Questo non significa che la tesi secondo cui i cristiani si sentivano meno insicuri all’epoca di Saddam sia totalmente falsa. Ha molti aspetti veri, ma i cristiani commisero anche gravi errori nel moltiplicare le dichiarazioni celebrative di un regime che era inviso alla maggioranza sciita così come a fazioni non irrilevanti del mondo sunnita. Questo spiega perché, caduto Saddam, non è stato difficile additare i cristiani come complici delle atrocità del dittatore. È un rischio, tra parentesi, che i cristiani che sostengono Assad corrono esattamente negli stessi termini nella Siria di oggi. Se il regime dovesse cadere, sarebbero immediatamente perseguitati come suoi complici.

In Iraq i cristiani sono un po’ dovunque ma certamente si concentrano nei tre governatorati che costituiscono la Piana di Ninive. Si tratta di un’area tormentata, con zone rivendicate dall’amministrazione centrale irachena e dal Kurdistan, che in teoria è una regione autonoma dell’Iraq ma in pratica ha una vasta area controllata, con la benedizione degli Stati Uniti, da un governo curdo che ha anche un suo esercito, i Peshmerga. La Piana di Ninive è diventata luogo di rifugio per cristiani in fuga dall’Isis e anche teatro di scontri che hanno coinvolto Isis, esercito iracheno, Peshmerga, e milizie sciite.

Queste ultime, le milizie sciite, costituiscono il principale problema. Chiamate Hash’d al-Shaabi, Forze Popolari di Mobilitazione, sono state create con l’aiuto dell’Iran per combattere l’Isis, un compito che l’esercito regolare iracheno non riusciva ad assumersi con successo. Le milizie sciite sono entrate anche nella Piana di Ninive e hanno indubbiamente contribuito alle sconfitte dell’Isis. Ma sono arrivate con i loro pregiudizi contro i cristiani “complici di Saddam” tipici degli sciiti, e sono state spesso accusate di discriminazioni e violenze anticristiane. Le milizie curde, con il loro legame con gli Stati Uniti, in teoria dovrebbero proteggere i cristiani. Ma non sempre lo fanno. La Piana di Ninive, centro del cristianesimo in Iraq, rimane un luogo dove cristiani di altre parti dell’Iraq si rifugiano: ma poi, se possono, scappano in Occidente. Se li si interroga, ci diranno che il problema della libertà religiosa dei cristiani in Iraq è ormai insolubile, presi come sono fra l’incudine dell’estremismo sunnita e il martello sciita.

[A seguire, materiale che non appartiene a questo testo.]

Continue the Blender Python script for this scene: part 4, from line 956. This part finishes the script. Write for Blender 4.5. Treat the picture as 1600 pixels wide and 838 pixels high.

Francesco può fare qualcosa? Le milizie sciite Hash’d al-Shaabi, a differenza di altre sempre sciite e di origine più antica, non avrebbero potuto nascere senza l’incitamento del Grande Ayatollah al-Sistani, che ha novant’anni ma conta ancora moltissimo. Se Francesco riuscisse a convincere il vecchio Ayatollah che i cristiani non sono, o non sono tutti, nostalgici di Saddam e nemici degli sciiti, non è impossibile – anche se resta difficile – che qualcosa possa cambiare.